I can also vouch for the effectiveness of the shifting. Team 2557 ran a shifting swerve drive during the 2022 season and we found that it gave us a measurable boost to maneuverability while still giving great pushing power.

Shifting swerve release


The shifting swerve sticks up around 6.5 in above the frame. Here is our 2021 cad release
FRC 4265 Secret City Wildbots Shifting Swerve CAD Release

the main reason that 254 was getting pinned so much is that the geared their modules too fast for a full weight robot and never bothered to change them


The reason you don’t see many high performing teams spend time on shifting (or worse, shifting swerve) is that every ounce of effort placed into using shifting swerve is effort that could have been used to get better at something more useful (strategy, scoring, reliability, etc).
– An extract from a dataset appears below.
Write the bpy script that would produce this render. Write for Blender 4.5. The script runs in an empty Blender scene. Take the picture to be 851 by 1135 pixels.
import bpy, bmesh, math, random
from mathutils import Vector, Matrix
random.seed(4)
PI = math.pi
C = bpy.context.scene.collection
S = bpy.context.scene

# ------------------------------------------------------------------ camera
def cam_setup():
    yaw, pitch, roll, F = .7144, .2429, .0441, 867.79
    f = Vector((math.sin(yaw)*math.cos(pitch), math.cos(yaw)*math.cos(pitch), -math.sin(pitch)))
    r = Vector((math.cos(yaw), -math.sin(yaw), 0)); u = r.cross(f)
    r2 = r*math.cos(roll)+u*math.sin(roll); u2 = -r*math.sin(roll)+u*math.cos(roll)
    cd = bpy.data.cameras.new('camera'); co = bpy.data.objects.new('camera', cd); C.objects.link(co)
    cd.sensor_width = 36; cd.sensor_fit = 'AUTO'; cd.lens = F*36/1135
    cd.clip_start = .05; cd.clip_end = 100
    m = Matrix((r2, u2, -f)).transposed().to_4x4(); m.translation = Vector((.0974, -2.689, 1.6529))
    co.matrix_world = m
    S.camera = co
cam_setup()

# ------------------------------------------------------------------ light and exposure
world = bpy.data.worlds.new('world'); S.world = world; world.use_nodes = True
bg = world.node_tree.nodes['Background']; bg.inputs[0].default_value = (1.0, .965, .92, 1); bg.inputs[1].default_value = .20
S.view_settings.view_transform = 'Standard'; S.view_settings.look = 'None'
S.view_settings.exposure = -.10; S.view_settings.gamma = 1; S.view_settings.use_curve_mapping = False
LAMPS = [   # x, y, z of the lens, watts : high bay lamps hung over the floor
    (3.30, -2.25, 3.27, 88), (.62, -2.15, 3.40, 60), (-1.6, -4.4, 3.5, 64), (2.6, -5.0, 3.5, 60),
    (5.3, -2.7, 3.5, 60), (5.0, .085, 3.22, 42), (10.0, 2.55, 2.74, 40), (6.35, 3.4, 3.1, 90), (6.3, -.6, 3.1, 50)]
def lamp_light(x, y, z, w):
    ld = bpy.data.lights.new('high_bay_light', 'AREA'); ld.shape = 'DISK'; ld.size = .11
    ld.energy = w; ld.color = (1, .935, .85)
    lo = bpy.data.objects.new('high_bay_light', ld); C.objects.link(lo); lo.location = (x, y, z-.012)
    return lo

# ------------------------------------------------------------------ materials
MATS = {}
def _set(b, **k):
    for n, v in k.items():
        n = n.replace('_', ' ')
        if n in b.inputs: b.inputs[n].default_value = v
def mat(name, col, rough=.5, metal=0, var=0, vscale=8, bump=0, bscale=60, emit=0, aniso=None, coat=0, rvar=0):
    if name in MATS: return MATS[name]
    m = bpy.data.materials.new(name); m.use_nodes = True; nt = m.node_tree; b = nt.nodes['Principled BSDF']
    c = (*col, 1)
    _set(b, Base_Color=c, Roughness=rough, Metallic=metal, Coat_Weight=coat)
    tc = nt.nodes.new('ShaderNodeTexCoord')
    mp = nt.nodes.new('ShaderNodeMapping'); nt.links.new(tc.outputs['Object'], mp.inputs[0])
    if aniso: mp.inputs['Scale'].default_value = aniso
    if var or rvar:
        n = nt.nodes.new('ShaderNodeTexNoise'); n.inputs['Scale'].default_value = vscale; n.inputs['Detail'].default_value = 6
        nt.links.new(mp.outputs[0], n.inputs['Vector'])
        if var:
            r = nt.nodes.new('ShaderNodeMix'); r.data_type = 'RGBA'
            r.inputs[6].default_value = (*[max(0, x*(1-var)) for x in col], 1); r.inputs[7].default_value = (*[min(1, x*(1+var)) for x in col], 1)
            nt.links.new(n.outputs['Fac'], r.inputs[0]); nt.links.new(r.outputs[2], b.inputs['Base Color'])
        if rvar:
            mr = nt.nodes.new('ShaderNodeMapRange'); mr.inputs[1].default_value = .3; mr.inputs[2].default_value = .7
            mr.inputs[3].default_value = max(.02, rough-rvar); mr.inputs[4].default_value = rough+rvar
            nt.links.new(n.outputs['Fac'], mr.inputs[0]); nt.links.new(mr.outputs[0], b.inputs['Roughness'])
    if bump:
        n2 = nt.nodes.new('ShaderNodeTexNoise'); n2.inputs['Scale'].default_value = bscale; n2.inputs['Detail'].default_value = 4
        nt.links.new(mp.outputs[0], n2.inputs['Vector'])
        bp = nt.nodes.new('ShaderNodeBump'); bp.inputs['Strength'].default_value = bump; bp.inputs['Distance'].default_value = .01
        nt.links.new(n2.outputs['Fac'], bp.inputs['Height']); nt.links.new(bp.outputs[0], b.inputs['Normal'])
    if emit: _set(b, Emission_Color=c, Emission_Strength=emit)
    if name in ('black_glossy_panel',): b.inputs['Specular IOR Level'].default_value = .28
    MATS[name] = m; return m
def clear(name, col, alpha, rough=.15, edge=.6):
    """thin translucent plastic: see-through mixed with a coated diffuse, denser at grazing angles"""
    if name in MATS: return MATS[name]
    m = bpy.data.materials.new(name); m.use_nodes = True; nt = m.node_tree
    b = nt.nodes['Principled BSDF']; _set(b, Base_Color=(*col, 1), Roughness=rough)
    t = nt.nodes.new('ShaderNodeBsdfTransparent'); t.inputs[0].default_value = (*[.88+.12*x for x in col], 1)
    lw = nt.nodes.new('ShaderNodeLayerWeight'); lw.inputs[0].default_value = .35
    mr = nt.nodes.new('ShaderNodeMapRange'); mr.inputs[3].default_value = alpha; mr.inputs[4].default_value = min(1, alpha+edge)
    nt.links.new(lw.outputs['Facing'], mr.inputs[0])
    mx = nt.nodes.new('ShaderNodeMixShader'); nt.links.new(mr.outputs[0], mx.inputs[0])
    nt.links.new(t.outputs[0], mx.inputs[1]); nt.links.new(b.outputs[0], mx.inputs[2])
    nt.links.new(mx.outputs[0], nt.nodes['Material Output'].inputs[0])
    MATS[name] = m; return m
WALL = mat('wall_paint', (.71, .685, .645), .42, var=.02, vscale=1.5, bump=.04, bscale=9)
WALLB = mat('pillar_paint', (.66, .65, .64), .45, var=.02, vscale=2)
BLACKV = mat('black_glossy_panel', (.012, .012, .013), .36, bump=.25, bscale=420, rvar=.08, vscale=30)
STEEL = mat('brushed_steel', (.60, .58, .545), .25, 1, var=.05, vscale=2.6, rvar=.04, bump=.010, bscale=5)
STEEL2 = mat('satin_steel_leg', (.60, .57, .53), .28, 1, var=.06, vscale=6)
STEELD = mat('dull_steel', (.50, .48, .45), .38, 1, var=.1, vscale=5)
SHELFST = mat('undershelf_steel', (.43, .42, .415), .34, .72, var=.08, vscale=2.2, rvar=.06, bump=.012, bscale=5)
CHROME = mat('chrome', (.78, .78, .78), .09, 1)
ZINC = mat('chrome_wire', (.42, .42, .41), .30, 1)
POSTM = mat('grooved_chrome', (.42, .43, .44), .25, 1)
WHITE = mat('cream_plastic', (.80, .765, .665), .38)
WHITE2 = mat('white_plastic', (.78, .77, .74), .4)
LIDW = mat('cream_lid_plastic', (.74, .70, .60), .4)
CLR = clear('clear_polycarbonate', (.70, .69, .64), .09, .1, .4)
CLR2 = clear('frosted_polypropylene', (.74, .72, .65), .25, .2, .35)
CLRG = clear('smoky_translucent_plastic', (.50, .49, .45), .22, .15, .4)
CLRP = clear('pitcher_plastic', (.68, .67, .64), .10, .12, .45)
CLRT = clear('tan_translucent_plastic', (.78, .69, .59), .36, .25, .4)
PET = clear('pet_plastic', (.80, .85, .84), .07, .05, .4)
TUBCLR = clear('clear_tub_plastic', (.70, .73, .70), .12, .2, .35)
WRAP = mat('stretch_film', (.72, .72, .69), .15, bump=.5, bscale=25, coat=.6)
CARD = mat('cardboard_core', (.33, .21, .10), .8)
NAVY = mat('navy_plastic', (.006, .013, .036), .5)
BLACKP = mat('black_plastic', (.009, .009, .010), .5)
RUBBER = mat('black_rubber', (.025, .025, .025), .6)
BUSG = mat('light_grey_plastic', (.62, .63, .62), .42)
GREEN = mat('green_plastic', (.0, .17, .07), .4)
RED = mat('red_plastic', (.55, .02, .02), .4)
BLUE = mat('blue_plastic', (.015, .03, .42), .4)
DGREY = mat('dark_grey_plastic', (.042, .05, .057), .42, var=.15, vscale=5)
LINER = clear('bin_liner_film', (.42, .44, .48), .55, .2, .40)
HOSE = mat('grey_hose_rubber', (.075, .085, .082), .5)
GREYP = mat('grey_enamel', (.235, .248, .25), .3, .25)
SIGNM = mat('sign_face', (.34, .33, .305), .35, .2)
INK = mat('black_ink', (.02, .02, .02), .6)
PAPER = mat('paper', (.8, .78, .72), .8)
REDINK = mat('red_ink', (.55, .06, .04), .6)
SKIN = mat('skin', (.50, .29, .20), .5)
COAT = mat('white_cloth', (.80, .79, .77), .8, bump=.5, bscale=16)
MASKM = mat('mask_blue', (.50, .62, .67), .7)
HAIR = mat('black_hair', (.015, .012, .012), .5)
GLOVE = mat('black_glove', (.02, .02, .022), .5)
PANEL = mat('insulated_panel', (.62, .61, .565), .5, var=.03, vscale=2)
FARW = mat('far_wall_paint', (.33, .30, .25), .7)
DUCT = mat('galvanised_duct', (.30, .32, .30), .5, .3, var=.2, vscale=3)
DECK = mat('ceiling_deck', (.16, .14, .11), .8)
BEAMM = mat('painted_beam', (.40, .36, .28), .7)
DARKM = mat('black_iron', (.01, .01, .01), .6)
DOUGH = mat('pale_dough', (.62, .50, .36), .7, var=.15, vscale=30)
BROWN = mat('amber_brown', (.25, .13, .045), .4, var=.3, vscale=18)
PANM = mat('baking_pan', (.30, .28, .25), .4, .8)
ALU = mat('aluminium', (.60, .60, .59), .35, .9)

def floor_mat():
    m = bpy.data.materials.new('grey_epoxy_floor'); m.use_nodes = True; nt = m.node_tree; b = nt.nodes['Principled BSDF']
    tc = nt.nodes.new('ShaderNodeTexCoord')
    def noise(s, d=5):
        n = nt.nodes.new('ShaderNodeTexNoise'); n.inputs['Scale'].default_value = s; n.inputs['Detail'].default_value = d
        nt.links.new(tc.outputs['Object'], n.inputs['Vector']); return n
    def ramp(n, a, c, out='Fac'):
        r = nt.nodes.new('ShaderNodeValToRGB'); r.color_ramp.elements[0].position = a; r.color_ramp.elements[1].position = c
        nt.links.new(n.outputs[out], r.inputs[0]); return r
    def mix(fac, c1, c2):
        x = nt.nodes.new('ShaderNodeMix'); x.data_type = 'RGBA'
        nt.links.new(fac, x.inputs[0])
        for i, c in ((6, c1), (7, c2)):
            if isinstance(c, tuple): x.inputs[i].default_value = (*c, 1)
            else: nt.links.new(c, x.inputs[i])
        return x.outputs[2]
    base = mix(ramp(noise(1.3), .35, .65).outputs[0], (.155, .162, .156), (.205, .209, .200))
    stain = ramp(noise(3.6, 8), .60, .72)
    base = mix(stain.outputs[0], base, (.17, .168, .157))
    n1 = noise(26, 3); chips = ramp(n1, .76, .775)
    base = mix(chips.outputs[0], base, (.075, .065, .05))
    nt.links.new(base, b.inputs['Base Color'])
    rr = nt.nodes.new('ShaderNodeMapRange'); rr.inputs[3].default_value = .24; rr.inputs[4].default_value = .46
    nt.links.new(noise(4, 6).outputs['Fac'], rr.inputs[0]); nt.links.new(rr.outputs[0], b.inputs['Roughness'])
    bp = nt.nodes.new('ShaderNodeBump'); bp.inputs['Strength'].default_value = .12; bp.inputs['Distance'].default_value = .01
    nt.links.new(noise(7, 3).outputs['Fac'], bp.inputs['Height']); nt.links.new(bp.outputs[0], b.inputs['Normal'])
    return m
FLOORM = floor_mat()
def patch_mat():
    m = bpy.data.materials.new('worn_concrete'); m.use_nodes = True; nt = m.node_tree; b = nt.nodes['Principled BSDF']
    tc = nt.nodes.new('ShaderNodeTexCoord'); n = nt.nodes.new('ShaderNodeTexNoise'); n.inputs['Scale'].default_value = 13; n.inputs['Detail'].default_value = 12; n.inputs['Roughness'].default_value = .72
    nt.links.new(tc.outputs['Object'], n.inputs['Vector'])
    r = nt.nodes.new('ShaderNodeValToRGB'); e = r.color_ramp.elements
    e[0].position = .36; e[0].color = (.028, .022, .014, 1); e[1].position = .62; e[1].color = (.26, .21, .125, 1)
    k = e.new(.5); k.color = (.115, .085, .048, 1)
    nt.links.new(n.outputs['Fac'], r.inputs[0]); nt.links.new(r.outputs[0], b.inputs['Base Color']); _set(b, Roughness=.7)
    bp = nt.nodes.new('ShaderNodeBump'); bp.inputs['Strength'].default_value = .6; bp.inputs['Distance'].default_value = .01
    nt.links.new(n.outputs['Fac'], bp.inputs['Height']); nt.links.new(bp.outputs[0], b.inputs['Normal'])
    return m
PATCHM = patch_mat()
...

If you want to do swerve, you’ll almost certainly be a better performing team if you use COTS swerve and use your remaining “engineering points” on other parts of the robot. Few teams are going to see a net benefit from designing, building, and installing a custom shifting swerve.

For teams in here that used shifting swerve in 2022: I’m sure you liked it, and I’m sure the maneuverability did help in some way, but it almost certainly wasn’t an efficient use of your time.

However, there’s nothing wrong with that. It’s a really cool project that I wish we had the time and expertise to tackle. Using time inefficiently is fine as long as you know that you’re making a choice that benefits your learning and fun at the expense of winning. It just isn’t the most effective use of the time when the goal is “win”.